Repeat each line of the material exactly.

GIVEN MATERIAL –
+---+

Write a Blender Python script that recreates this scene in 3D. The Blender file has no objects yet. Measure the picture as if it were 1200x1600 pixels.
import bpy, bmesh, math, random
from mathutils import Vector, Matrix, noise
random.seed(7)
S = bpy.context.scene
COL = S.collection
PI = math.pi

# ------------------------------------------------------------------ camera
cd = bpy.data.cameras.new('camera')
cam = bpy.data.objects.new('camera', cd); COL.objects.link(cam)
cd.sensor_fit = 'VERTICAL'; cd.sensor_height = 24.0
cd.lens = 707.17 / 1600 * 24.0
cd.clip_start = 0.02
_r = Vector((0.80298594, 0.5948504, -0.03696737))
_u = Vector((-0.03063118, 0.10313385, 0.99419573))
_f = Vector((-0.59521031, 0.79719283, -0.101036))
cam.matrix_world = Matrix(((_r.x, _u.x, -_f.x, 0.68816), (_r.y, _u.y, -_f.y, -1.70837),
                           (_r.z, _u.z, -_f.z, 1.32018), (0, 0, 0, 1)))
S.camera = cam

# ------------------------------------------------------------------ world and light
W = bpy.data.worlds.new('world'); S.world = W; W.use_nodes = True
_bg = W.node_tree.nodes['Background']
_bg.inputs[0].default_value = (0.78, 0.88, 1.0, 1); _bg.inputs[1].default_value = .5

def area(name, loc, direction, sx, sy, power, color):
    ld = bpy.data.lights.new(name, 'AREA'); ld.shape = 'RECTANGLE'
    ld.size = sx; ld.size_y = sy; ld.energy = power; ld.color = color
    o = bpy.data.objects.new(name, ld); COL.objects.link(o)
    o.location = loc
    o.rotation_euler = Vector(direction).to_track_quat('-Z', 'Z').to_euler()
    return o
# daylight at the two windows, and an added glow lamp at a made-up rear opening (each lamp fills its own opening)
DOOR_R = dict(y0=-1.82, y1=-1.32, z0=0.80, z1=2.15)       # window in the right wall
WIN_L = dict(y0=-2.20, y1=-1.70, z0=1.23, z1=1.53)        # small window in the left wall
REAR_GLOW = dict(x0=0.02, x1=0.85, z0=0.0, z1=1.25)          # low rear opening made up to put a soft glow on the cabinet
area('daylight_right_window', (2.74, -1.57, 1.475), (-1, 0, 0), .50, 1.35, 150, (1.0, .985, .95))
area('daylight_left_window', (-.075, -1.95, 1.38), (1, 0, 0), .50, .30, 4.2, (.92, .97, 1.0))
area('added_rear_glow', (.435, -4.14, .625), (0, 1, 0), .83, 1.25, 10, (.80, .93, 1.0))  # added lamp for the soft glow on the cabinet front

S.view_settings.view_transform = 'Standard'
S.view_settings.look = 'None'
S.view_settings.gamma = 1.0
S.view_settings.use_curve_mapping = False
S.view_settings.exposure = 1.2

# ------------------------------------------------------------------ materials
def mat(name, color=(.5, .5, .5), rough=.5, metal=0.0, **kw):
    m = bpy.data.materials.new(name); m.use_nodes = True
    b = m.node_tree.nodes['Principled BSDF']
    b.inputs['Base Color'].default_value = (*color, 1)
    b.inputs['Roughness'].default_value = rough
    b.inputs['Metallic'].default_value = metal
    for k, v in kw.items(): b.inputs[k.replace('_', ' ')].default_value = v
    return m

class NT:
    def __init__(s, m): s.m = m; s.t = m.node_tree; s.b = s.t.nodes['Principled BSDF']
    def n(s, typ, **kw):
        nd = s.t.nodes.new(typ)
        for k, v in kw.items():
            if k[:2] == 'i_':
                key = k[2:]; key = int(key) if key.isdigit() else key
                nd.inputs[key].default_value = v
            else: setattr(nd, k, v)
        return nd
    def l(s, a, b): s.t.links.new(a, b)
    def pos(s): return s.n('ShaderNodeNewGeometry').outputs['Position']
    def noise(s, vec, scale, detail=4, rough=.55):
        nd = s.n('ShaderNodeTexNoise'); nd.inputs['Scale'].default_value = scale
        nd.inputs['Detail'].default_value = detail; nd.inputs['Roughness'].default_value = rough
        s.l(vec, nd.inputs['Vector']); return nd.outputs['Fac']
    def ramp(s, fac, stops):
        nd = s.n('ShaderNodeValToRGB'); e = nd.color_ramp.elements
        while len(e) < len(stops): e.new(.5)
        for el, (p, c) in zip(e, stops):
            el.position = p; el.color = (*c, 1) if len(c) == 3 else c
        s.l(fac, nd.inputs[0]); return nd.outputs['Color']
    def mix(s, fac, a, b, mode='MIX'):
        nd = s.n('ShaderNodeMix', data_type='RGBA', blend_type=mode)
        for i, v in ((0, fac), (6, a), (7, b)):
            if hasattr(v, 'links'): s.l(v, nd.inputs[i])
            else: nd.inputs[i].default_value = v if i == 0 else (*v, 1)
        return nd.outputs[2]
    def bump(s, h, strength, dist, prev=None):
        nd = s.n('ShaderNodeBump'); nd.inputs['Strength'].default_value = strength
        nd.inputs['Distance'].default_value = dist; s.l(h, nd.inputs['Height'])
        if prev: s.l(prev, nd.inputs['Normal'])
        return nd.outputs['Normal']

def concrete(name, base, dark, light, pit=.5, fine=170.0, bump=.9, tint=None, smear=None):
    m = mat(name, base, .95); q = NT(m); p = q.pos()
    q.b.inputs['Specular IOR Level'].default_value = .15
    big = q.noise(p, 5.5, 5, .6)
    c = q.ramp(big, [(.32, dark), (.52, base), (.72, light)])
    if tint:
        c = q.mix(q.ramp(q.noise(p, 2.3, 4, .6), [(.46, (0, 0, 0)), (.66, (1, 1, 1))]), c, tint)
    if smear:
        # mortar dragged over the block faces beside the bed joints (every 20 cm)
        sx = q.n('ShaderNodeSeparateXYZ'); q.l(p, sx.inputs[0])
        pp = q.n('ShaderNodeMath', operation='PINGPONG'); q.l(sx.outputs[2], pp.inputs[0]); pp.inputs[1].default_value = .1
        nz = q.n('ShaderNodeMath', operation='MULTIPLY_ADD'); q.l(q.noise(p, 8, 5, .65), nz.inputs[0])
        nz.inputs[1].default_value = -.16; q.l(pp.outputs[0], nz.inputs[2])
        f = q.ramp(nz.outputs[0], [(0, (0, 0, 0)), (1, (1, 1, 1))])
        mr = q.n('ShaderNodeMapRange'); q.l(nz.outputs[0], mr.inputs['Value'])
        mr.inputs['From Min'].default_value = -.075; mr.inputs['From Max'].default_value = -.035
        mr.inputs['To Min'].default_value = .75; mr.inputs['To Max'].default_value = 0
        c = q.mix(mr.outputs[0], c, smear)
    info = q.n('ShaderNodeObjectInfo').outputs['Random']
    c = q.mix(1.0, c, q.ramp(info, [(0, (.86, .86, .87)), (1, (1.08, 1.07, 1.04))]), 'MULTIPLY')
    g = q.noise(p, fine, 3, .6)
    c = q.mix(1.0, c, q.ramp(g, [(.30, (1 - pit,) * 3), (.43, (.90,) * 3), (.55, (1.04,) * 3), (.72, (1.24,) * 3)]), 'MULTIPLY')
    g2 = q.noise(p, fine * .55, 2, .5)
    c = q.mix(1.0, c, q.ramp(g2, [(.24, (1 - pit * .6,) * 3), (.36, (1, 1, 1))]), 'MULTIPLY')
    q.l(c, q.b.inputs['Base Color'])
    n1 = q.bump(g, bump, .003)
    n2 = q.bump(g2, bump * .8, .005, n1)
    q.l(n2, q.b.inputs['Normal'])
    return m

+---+

TASK RESPONSE –
Write a Blender Python script that recreates this scene in 3D. The Blender file has no objects yet. Measure the picture as if it were 1200x1600 pixels.
import bpy, bmesh, math, random
from mathutils import Vector, Matrix, noise
random.seed(7)
S = bpy.context.scene
COL = S.collection
PI = math.pi

# ------------------------------------------------------------------ camera
cd = bpy.data.cameras.new('camera')
cam = bpy.data.objects.new('camera', cd); COL.objects.link(cam)
cd.sensor_fit = 'VERTICAL'; cd.sensor_height = 24.0
cd.lens = 707.17 / 1600 * 24.0
cd.clip_start = 0.02
_r = Vector((0.80298594, 0.5948504, -0.03696737))
_u = Vector((-0.03063118, 0.10313385, 0.99419573))
_f = Vector((-0.59521031, 0.79719283, -0.101036))
cam.matrix_world = Matrix(((_r.x, _u.x, -_f.x, 0.68816), (_r.y, _u.y, -_f.y, -1.70837),
                           (_r.z, _u.z, -_f.z, 1.32018), (0, 0, 0, 1)))
S.camera = cam

# ------------------------------------------------------------------ world and light
W = bpy.data.worlds.new('world'); S.world = W; W.use_nodes = True
_bg = W.node_tree.nodes['Background']
_bg.inputs[0].default_value = (0.78, 0.88, 1.0, 1); _bg.inputs[1].default_value = .5

def area(name, loc, direction, sx, sy, power, color):
    ld = bpy.data.lights.new(name, 'AREA'); ld.shape = 'RECTANGLE'
    ld.size = sx; ld.size_y = sy; ld.energy = power; ld.color = color
    o = bpy.data.objects.new(name, ld); COL.objects.link(o)
    o.location = loc
    o.rotation_euler = Vector(direction).to_track_quat('-Z', 'Z').to_euler()
    return o
# daylight at the two windows, and an added glow lamp at a made-up rear opening (each lamp fills its own opening)
DOOR_R = dict(y0=-1.82, y1=-1.32, z0=0.80, z1=2.15)       # window in the right wall
WIN_L = dict(y0=-2.20, y1=-1.70, z0=1.23, z1=1.53)        # small window in the left wall
REAR_GLOW = dict(x0=0.02, x1=0.85, z0=0.0, z1=1.25)          # low rear opening made up to put a soft glow on the cabinet
area('daylight_right_window', (2.74, -1.57, 1.475), (-1, 0, 0), .50, 1.35, 150, (1.0, .985, .95))
area('daylight_left_window', (-.075, -1.95, 1.38), (1, 0, 0), .50, .30, 4.2, (.92, .97, 1.0))
area('added_rear_glow', (.435, -4.14, .625), (0, 1, 0), .83, 1.25, 10, (.80, .93, 1.0))  # added lamp for the soft glow on the cabinet front

S.view_settings.view_transform = 'Standard'
S.view_settings.look = 'None'
S.view_settings.gamma = 1.0
S.view_settings.use_curve_mapping = False
S.view_settings.exposure = 1.2

# ------------------------------------------------------------------ materials
def mat(name, color=(.5, .5, .5), rough=.5, metal=0.0, **kw):
    m = bpy.data.materials.new(name); m.use_nodes = True
    b = m.node_tree.nodes['Principled BSDF']
    b.inputs['Base Color'].default_value = (*color, 1)
    b.inputs['Roughness'].default_value = rough
    b.inputs['Metallic'].default_value = metal
    for k, v in kw.items(): b.inputs[k.replace('_', ' ')].default_value = v
    return m

class NT:
    def __init__(s, m): s.m = m; s.t = m.node_tree; s.b = s.t.nodes['Principled BSDF']
    def n(s, typ, **kw):
        nd = s.t.nodes.new(typ)
        for k, v in kw.items():
            if k[:2] == 'i_':
                key = k[2:]; key = int(key) if key.isdigit() else key
                nd.inputs[key].default_value = v
            else: setattr(nd, k, v)
        return nd
    def l(s, a, b): s.t.links.new(a, b)
    def pos(s): return s.n('ShaderNodeNewGeometry').outputs['Position']
    def noise(s, vec, scale, detail=4, rough=.55):
        nd = s.n('ShaderNodeTexNoise'); nd.inputs['Scale'].default_value = scale
        nd.inputs['Detail'].default_value = detail; nd.inputs['Roughness'].default_value = rough
        s.l(vec, nd.inputs['Vector']); return nd.outputs['Fac']
    def ramp(s, fac, stops):
        nd = s.n('ShaderNodeValToRGB'); e = nd.color_ramp.elements
        while len(e) < len(stops): e.new(.5)
        for el, (p, c) in zip(e, stops):
            el.position = p; el.color = (*c, 1) if len(c) == 3 else c
        s.l(fac, nd.inputs[0]); return nd.outputs['Color']
    def mix(s, fac, a, b, mode='MIX'):
        nd = s.n('ShaderNodeMix', data_type='RGBA', blend_type=mode)
        for i, v in ((0, fac), (6, a), (7, b)):
            if hasattr(v, 'links'): s.l(v, nd.inputs[i])
            else: nd.inputs[i].default_value = v if i == 0 else (*v, 1)
        return nd.outputs[2]
    def bump(s, h, strength, dist, prev=None):
        nd = s.n('ShaderNodeBump'); nd.inputs['Strength'].default_value = strength
        nd.inputs['Distance'].default_value = dist; s.l(h, nd.inputs['Height'])
        if prev: s.l(prev, nd.inputs['Normal'])
        return nd.outputs['Normal']

def concrete(name, base, dark, light, pit=.5, fine=170.0, bump=.9, tint=None, smear=None):
    m = mat(name, base, .95); q = NT(m); p = q.pos()
    q.b.inputs['Specular IOR Level'].default_value = .15
    big = q.noise(p, 5.5, 5, .6)
    c = q.ramp(big, [(.32, dark), (.52, base), (.72, light)])
    if tint:
        c = q.mix(q.ramp(q.noise(p, 2.3, 4, .6), [(.46, (0, 0, 0)), (.66, (1, 1, 1))]), c, tint)
    if smear:
        # mortar dragged over the block faces beside the bed joints (every 20 cm)
        sx = q.n('ShaderNodeSeparateXYZ'); q.l(p, sx.inputs[0])
        pp = q.n('ShaderNodeMath', operation='PINGPONG'); q.l(sx.outputs[2], pp.inputs[0]); pp.inputs[1].default_value = .1
        nz = q.n('ShaderNodeMath', operation='MULTIPLY_ADD'); q.l(q.noise(p, 8, 5, .65), nz.inputs[0])
        nz.inputs[1].default_value = -.16; q.l(pp.outputs[0], nz.inputs[2])
        f = q.ramp(nz.outputs[0], [(0, (0, 0, 0)), (1, (1, 1, 1))])
        mr = q.n('ShaderNodeMapRange'); q.l(nz.outputs[0], mr.inputs['Value'])
        mr.inputs['From Min'].default_value = -.075; mr.inputs['From Max'].default_value = -.035
        mr.inputs['To Min'].default_value = .75; mr.inputs['To Max'].default_value = 0
        c = q.mix(mr.outputs[0], c, smear)
    info = q.n('ShaderNodeObjectInfo').outputs['Random']
    c = q.mix(1.0, c, q.ramp(info, [(0, (.86, .86, .87)), (1, (1.08, 1.07, 1.04))]), 'MULTIPLY')
    g = q.noise(p, fine, 3, .6)
    c = q.mix(1.0, c, q.ramp(g, [(.30, (1 - pit,) * 3), (.43, (.90,) * 3), (.55, (1.04,) * 3), (.72, (1.24,) * 3)]), 'MULTIPLY')
    g2 = q.noise(p, fine * .55, 2, .5)
    c = q.mix(1.0, c, q.ramp(g2, [(.24, (1 - pit * .6,) * 3), (.36, (1, 1, 1))]), 'MULTIPLY')
    q.l(c, q.b.inputs['Base Color'])
    n1 = q.bump(g, bump, .003)
    n2 = q.bump(g2, bump * .8, .005, n1)
    q.l(n2, q.b.inputs['Normal'])
    return m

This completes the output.